5. The respondent had filed his return of income for the year 1994-95. The respondent’s assessment was taken up for scrutiny assessment. During the course of assessment, detailed letters were filed by the respondent giving complete details of the transactions relating to the purchase and sale of flats in a building known as ‘Tanhee Heights’ resulting in capital gains. Thus, the same was subject of consideration leading to assessment order dated 12th September, 1996 under Section 143(3) of the Act.

6. On 15th May, 1998 a notice under Section 148 of the Act was issued by the Assessing Officer seeking to reopen the assessment for Assessment Year 1994-95. The appellant objected to the re-opening of Assessment but the same was not accepted. This resulted in Assessment order dated 22nd February, 2001 passed under Section 143(3) read with Section 147 of the Act.

7. On appeal, the CIT (A), allowed the appellant’s appeal, holding that re-opening notice dated 15th May, 1998 is without jurisdiction.

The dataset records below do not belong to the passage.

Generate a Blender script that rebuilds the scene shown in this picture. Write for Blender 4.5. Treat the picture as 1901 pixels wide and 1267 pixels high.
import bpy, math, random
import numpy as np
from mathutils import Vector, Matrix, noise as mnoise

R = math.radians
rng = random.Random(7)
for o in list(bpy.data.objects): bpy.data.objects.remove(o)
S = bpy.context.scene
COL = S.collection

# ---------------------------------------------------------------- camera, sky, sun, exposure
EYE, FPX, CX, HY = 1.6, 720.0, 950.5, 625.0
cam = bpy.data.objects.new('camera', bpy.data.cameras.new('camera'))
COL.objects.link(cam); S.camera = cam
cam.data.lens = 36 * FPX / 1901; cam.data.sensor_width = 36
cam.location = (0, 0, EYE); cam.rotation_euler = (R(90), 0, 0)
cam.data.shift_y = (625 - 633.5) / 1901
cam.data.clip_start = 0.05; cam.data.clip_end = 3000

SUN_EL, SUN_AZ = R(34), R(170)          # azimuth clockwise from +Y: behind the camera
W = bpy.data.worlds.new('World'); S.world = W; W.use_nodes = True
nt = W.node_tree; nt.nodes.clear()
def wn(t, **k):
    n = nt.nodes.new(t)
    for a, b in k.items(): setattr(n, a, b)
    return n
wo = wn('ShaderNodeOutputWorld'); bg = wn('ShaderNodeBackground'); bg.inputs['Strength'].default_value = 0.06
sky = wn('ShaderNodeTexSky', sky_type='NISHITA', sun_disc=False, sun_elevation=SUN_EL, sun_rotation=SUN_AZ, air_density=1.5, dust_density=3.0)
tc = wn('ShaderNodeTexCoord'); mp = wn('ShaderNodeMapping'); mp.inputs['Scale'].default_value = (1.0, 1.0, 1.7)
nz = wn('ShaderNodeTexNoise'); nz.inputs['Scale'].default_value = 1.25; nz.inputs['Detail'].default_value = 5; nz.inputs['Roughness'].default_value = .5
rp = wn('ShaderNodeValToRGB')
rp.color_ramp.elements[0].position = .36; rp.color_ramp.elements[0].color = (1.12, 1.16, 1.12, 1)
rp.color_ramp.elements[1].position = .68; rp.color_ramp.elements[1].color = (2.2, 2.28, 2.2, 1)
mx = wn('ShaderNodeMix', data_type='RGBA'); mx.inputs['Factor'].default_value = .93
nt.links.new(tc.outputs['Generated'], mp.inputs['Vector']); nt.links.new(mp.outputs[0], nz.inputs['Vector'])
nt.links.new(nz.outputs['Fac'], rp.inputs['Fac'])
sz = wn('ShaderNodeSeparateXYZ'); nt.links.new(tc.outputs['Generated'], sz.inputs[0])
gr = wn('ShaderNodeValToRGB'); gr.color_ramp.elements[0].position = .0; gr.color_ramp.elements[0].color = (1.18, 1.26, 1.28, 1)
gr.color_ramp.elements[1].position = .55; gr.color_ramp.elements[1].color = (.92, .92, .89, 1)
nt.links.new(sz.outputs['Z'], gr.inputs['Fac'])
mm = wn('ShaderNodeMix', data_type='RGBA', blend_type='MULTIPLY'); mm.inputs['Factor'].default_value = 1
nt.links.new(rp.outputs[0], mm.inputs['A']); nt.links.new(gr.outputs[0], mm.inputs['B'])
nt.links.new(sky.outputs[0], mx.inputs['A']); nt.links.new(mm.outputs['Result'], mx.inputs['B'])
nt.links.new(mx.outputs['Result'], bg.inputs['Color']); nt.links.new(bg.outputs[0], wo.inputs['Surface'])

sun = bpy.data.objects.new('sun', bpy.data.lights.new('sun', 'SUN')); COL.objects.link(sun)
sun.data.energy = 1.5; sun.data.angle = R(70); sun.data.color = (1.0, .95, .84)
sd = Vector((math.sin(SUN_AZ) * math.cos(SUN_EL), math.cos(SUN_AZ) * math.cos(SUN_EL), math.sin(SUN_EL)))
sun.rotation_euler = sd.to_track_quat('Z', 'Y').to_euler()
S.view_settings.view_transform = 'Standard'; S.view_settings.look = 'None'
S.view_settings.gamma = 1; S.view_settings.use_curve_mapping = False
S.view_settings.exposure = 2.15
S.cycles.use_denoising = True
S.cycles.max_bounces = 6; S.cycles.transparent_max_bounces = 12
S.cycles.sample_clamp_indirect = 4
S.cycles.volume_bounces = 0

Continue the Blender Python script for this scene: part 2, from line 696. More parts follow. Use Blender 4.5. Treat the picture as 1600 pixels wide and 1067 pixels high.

8. On further appeal, the impugned order of the Tribunal holds that the exercise of re-opening the assessment is without jurisdiction. This on the ground that, the entire issue of capital gains on which the re-opening notice was issued was the subject matter of consideration during the regular assessment proceedings under Section 143(3) of the Act. This is evident from the letters of the appellant disclosing all facts during the regular Assessment proceedings. Therefore, it held it to be a case of change of opinion on the part of the Assessing Officer and therefore absence of any reason to believe that income chargeable to tax has escaped assessment. Moreover, the impugned order of the Tribunal seems to have referred to the reasons recorded in support of the impugned notice and concluded that there was absence of application of mind by the Assessing Officer and the re- opening notice was issued on borrowed satisfaction i.e. on the basis of audit objection. In the aforesaid facts, the impugned order of the Tribunal held the re-opening notice to be without jurisdiction.

9. Mr. Chhotaray, appearing in support of the Appeal invites our attention to the assessment order dated 22nd February, 2001 passed consequent to the re-opening notice dated 15th May, 1998. In the above order, the Assessing Officer has recorded the fact that the re-opening notice dated 15th May, 1998 has been issued on account of a recent decision of the Bombay High Court in CIT v. Smt. Beena K. Jain [1996] 217 ITR 363. Thus, it is submitted that the re-opening notice is valid in law and the appeal deserves to be admitted.

10. We find that, both the CIT(A), as well as, the Tribunal have held that the re-opening notice dated 15th May, 1996 is without jurisdiction. We note that during the regular assessment proceedings leading to the assessment order dated 12th September, 1996 under Section 143(3) of the Act, the respondent-assessee had furnished all information in respect of the issue of capital gains by letters during assessment proceedings. Therefore, the Assessing Officer had applied his mind to the facts and the law while passing the order of regular assessment. The decision in the case of Beena K. Jain (supra) being relied upon by the appellant in support of the re-opening notice was available at the time when the regular assessment order dated 12th September, 1996 under Section 143 of the Act was passed. Therefore, it would not be fair to presume that the Assessing Officer was ignorant of the decision rendered by this Court. Moreover, as the impugned order of the Tribunal itself records that the reasons recorded in support of the impugned notice was merely on the basis of borrowed satisfaction of the audit party. This also makes the impugned notice bad.

11. For the aforesaid reasons, Question-(a) as proposed does not give rise to any substantial question of law. So far as Question-(b) is concerned, in the present facts it is academic as the merits of the addition is to be examined only if the re-opening notice was held to be valid.

12. Accordingly, the appeal is dismissed. No order as to costs.